Published May 21, 2026
Oil prices fell sharply on Wednesday as hopes grew for a possible US-Iran deal to end the war in the Middle East, easing concerns over supply disruptions in key global shipping routes.
US crude dropped $5.89 to $98.26 a barrel, while Brent fell $6.26 to $105.02, as markets reacted to signs of progress in negotiations between Washington and Tehran.
US President Donald Trump said talks with Iran were in their final stages, while warning of further strikes if no agreement is reached. He also said the United States was prepared to wait a few days for the “right answer” from Tehran.
The decline in oil helped ease broader inflation fears, pushing US Treasury yields lower as investors moved into government bonds. The benchmark 10-year yield fell 9.4 basis points to 4.576%.

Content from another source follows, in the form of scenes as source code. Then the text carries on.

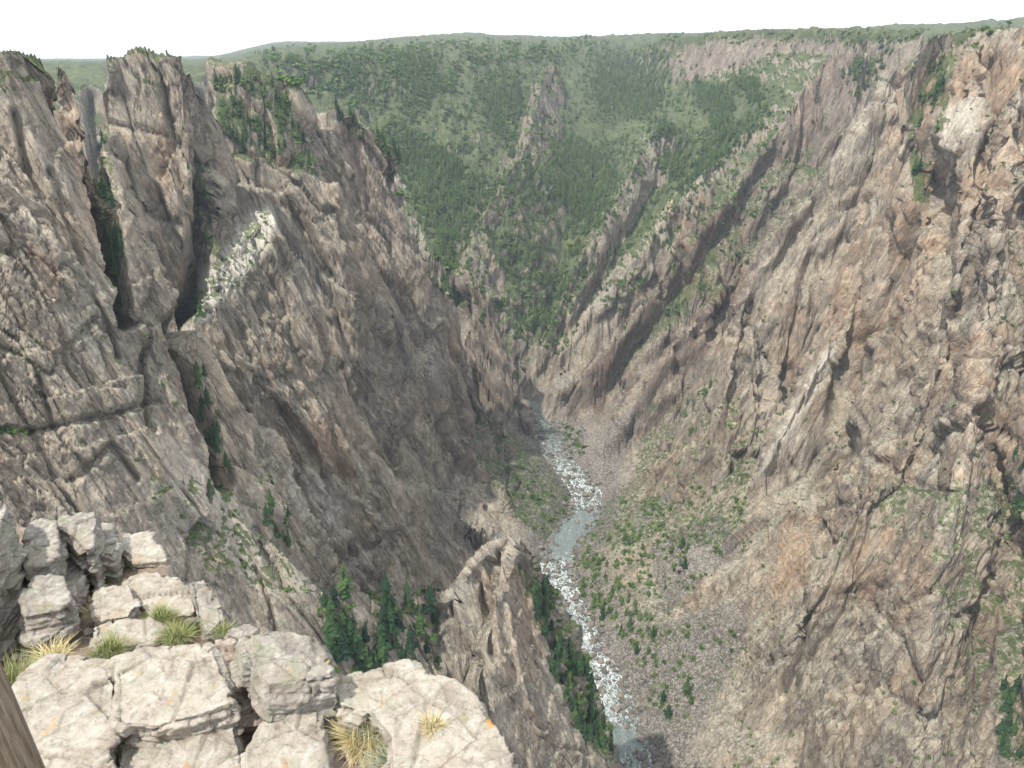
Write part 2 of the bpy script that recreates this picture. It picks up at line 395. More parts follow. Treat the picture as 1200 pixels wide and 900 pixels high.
GV = [  # photo polyline, half width px, depth m (negative = rib)
 ([(1100, 180), (1085, 240), (1048, 300), (1022, 370), (1000, 402), (985, 470), (986, 530), (965, 572)], 11, 36),
 ([(1074, 400), (1048, 440), (1040, 500)], 6, 12), ([(1162, 308), (1110, 370), (1072, 430), (1050, 470)], 7, 14),
 ([(1098, 60), (1076, 150), (1084, 220), (1098, 270), (1094, 320)], 14, 22), ([(940, 690), (936, 760), (924, 810)], 6, 12),
 ([(1172, 545), (1186, 620), (1190, 700), (1196, 880)], 11, 16), ([(905, 392), (880, 442), (896, 490)], 4, 6),
 ([(905, 190), (860, 260), (800, 335), (742, 412), (705, 480)], 11, 26), ([(1040, 110), (1005, 165), (950, 235), (900, 310), (850, 400)], 5, -8), ([(870, 420), (840, 520), (800, 620)], 7, 16), ([(770, 220), (720, 300), (670, 390)], 9, 16), ([(830, 745), (868, 735), (892, 700)], 6, 7), ([(1000, 640), (1010, 700), (1060, 760)], 4, 6),
 ([(1130, 620), (1145, 700), (1160, 780)], 5, 7), ([(1010, 520), (1050, 560), (1110, 580)], 5, 6), ([(1200, 520), (1130, 470), (1110, 400)], 5, 6),
 ([(1150, 180), (1130, 280), (1090, 380)], 5, 8), ([(1018, 200), (1002, 250)], 6, 5), ([(950, 300), (930, 370), (915, 420)], 5, 7),
 ([(980, 405), (942, 460), (905, 530), (880, 570)], 6, -8), ([(925, 600), (880, 660), (835, 700)], 6, -7), ([(1112, 140), (1105, 170)], 20, -8), ([(1180, 60), (1150, 200), (1120, 300)], 8, -8),
 ([(174, 385), (171, 440), (178, 505)], 4, 7), ([(0, 402), (60, 438), (110, 372)], 3, 3.5), ([(40, 503), (130, 486), (186, 470)], 4, 5), ([(0, 500), (40, 503)], 4, 4),
 ([(85, 412), (108, 470)], 3, 4), ([(45, 440), (64, 498)], 3, 4), ([(90, 560), (130, 520), (160, 560)], 4, 5), ([(60, 200), (90, 300), (140, 420)], 4, 5), ([(20, 130), (50, 230), (100, 330)], 5, 6),
 ([(216, 385), (234, 440), (250, 500), (266, 565)], 7, 26), ([(270, 398), (288, 470)], 3, 5), ([(262, 480), (300, 560)], 3, 5), ([(338, 240), (386, 330), (402, 400), (442, 500), (475, 565)], 8, 11),
 ([(538, 345), (546, 400), (560, 450), (566, 505)], 7, 30), ([(428, 200), (434, 270)], 4, 7), ([(398, 165), (404, 225)], 4, 7), ([(448, 230), (470, 330), (510, 420)], 5, 7),
 ([(190, 100), (206, 180), (228, 290)], 5, 8), ([(140, 160), (152, 220), (168, 290)], 4, 6), ([(122, 140), (160, 150), (195, 160)], 3, 4), ([(236, 118), (240, 200), (234, 290), (220, 375)], 10, 60), ([(106, 112), (116, 180), (130, 270), (148, 375)], 8, 50),
 ([(571, 690), (576, 765)], 4, 8), ([(562, 770), (578, 890)], 4, 8), ([(520, 702), (514, 780)], 5, 6), ([(640, 700), (660, 800)], 4, 6), ([(596, 650), (600, 760), (630, 860)], 4, -5),
 ([(300, 620), (330, 690)], 4, 5), ([(420, 560), (470, 640)], 5, 7), ([(330, 480), (390, 560), (420, 650)], 5, 7), ([(640, 100), (650, 160), (600, 240)], 6, 8),
 ([(350, 440), (430, 520)], 3, 4), ([(280, 420), (360, 500), (420, 600)], 3, -5), ([(0, 215), (60, 260), (130, 380)], 5, -6),
]
gx, gy, gd_ = proj(V[..., 0], V[..., 1], V[..., 2])
wob = n3(x / 16, y / 16, z / 16) * 3; G = np.zeros(x.shape, F32)
near_surf = (runmax[:, :1] * 0 == 0)
for pl_, hw, dpth in GV:
    pa = np.array(pl_, float); m_ = (gx > pa[:, 0].min() - 30) & (gx < pa[:, 0].max() + 30) & (gy > pa[:, 1].min() - 30) & (gy < pa[:, 1].max() + 30)
    q1, _, _ = dist_poly(gx[m_] + wob[m_], gy[m_] + wob[m_] * .5, pl_)
    G[m_] -= dpth * np.clip(1 - q1 / (hw * 1.8), 0, 1) ** 1.3
far_ = sstep(1150, 1500, dist)
amp = amp * (1 - .45 * far_)
ray = V / np.maximum(np.linalg.norm(V, axis=-1, keepdims=True), 1e-6)
V = V + (.4 * N0 - .75 * ray) * (G * np.clip((z - RIV_Z) / 30, 0, 1))[..., None]
V = V + N0 * (D * amp * farfade + rough * (1 - steep) * np.clip(drv / 20 - .7, 0, 1) * np.clip(dist / 100, 0, 1))[..., None]
N1 = gnormal(V)
PXX, PYY, DEP = proj(V[..., 0], V[..., 1], V[..., 2])

# depth buffer of the terrain at half photo resolution
BW, BH = 600, 450
zb = np.full((BH, BW), 1e9, F32); pick = np.full((BH, BW), -1, np.int64)
ix = np.floor(PXX / 2).astype(int).ravel(); iy = np.floor(PYY / 2).astype(int).ravel()
okp = (ix >= 0) & (ix < BW) & (iy >= 0) & (iy < BH)
ids = np.nonzero(okp)[0]; dd = DEP.ravel()[ids]
o_ = np.argsort(-dd, kind='stable'); ids = ids[o_]
zb[iy[ids], ix[ids]] = DEP.ravel()[ids]; pick[iy[ids], ix[ids]] = ids
Vf = V.reshape(-1, 3); Nf = N1.reshape(-1, 3)

def ground(px, py):
    """terrain point that the photo shows at px,py"""
    cx, cy = int(px // 2), int(py // 2)
    for rad in range(0, 8):
        w_ = pick[max(cy - rad, 0):cy + rad + 1, max(cx - rad, 0):cx + rad + 1]
        if (w_ >= 0).any():
            return Vf[w_[w_ >= 0][0]]
    return None

# ------------------------------------------------------------------ vegetation zones (photo polygons)
def inpoly(px, py, poly):
    c = np.zeros(px.shape, bool); n = len(poly); j = n - 1
    for i in range(n):
        xi, yi = poly[i]; xj, yj = poly[j]
        if yi != yj:
            c ^= ((yi > py) != (yj > py)) & (px < (xj - xi) * (py - yi) / (yj - yi) + xi)
        j = i
    return c

BX, BY = np.meshgrid(np.arange(BW) * 2 + 1.0, np.arange(BH) * 2 + 1.0)
def zone_mask(poly): return inpoly(BX, BY, poly)

#        polygon, green cover strength
greens = [
    ([(270, 60), (400, 52), (540, 48), (800, 42), (790, 90), (920, 96), (900, 130), (840, 190), (790, 225), (740, 290), (690, 345), (650, 400), (620, 440), (520, 340), (480, 220), (420, 130), (360, 130)], .95),
    ([(0, 40), (620, 40), (1200, 15), (1200, 28), (1090, 45), (620, 75), (0, 110)], 1.0),
    ([(250, 90), (330, 100), (362, 150), (395, 212), (250, 180)], .75),
    ([(1060, 70), (1150, 25), (1120, 60), (1095, 200), (1080, 260), (1068, 200)], 1.0),
    ([(760, 470), (830, 440), (870, 480), (900, 560), (850, 640), (760, 640), (690, 640), (700, 600), (740, 560)], .24),
    ([(680, 640), (760, 620), (830, 700), (890, 740), (860, 800), (790, 860), (730, 780)], .12),
    ([(600, 500), (640, 540), (680, 580), (640, 640), (560, 560)], .35),
    ([(520, 430), (560, 470), (600, 520), (580, 560), (480, 480)], .4),
    ([(160, 540), (250, 560), (350, 620), (380, 700), (250, 680)], .5),
    ([(1000, 560), (1200, 560), (1200, 900), (1150, 900), (1100, 700)], .25),
    ([(240, 270), (320, 240), (300, 330), (230, 360)], .45),
    ([(850, 180), (1000, 120), (960, 220), (860, 340), (760, 400), (700, 480), (740, 400)], .35),
    ([(100, 100), (125, 110), (150, 380), (130, 400)], .45),
    ([(225, 110), (250, 110), (245, 380), (205, 380)], .4),
    ([(225, 420), (262, 540), (280, 560), (240, 520)], .45),
    ([(600, 660), (660, 640), (730, 900), (690, 880)], .5),
]
veg_b = np.zeros((BH, BW), F32)
for poly, s_ in greens: veg_b = np.maximum(veg_b, zone_mask(poly) * s_)
rocks = [
    ([(728, 205), (740, 160), (775, 146), (795, 165), (780, 210), (730, 270), (690, 330), (640, 440), (615, 440), (660, 340)], .25), ([(830, 190), (880, 150), (925, 96), (1000, 96), (960, 210), (800, 300)], .3),
    ([(628, 72), (655, 70), (660, 150), (640, 190), (600, 215), (570, 260), (590, 330), (640, 420), (610, 440), (530, 340), (535, 270), (580, 200), (610, 130)], .22),
    ([(790, 60), (850, 42), (1000, 50), (980, 110), (900, 100), (800, 95), (785, 90)], .15),
    ([(730, 195), (765, 150), (790, 165), (760, 230), (720, 300), (660, 400), (690, 300)], .40),
    ([(925, 90), (1000, 60), (1000, 180), (940, 260), (880, 330), (780, 330), (700, 400), (650, 440), (740, 300), (800, 230), (880, 160)], .22),
    ([(200, 66), (300, 66), (260, 120), (215, 90)], .3), ([(462, 66), (500, 66), (495, 88), (462, 85)], .15), ([(300, 66), (375, 70), (370, 92), (310, 90)], .35),
]
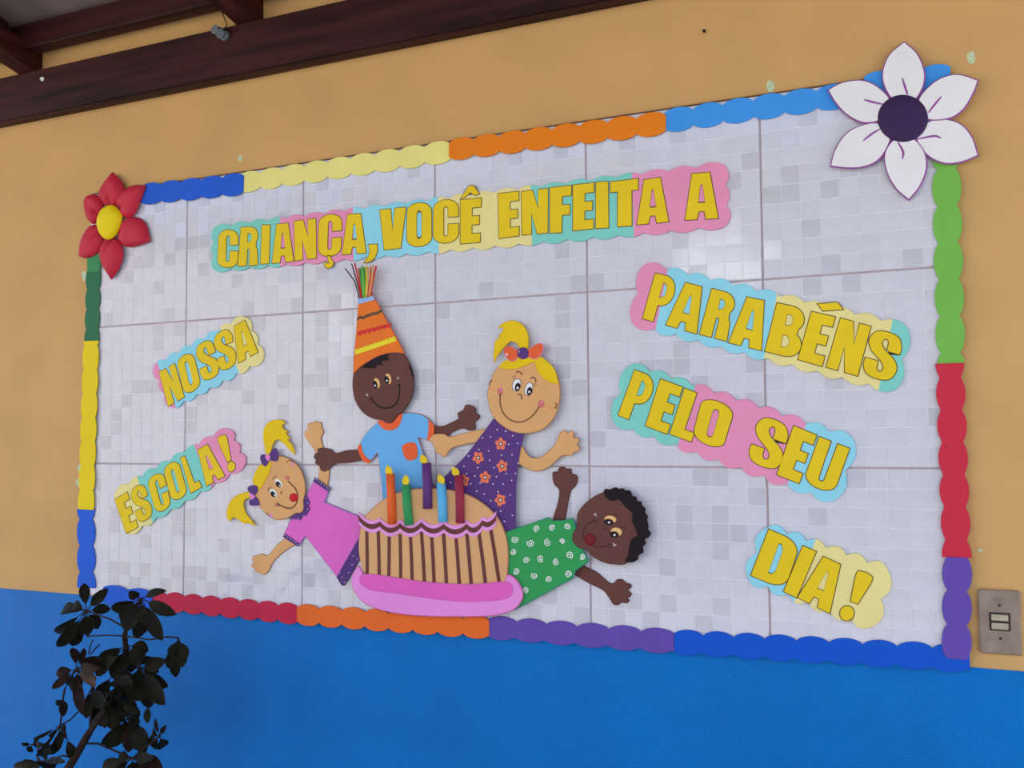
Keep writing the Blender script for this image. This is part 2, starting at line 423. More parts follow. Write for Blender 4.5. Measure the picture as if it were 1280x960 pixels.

The US dollar also slipped from a six-week high.
There were tentative signs of easing pressure in the Gulf, with shipping data showing two Chinese oil tankers exiting the Strait of Hormuz.
Wall Street advanced as lower oil prices and falling yields lifted sentiment ahead of major technology earnings.
Nvidia is due to report results after the market close, with expectations of a sharp rise in revenue driven by continued demand for artificial intelligence chips.
Chip stocks gained ahead of the results, helping push semiconductor shares higher.
Global equities also moved higher, with European markets and a broad global index posting gains as risk appetite improved.
In bond markets, European and Japanese long-dated yields also eased after recent highs, mirroring the US move.
Germany’s 10-year yield fell slightly from a 15-year high.
In currency markets, the US dollar index slipped, while the euro strengthened and the yen also gained ground against the dollar.
Gold rose more than 1%, supported by weaker yields and softer dollar demand.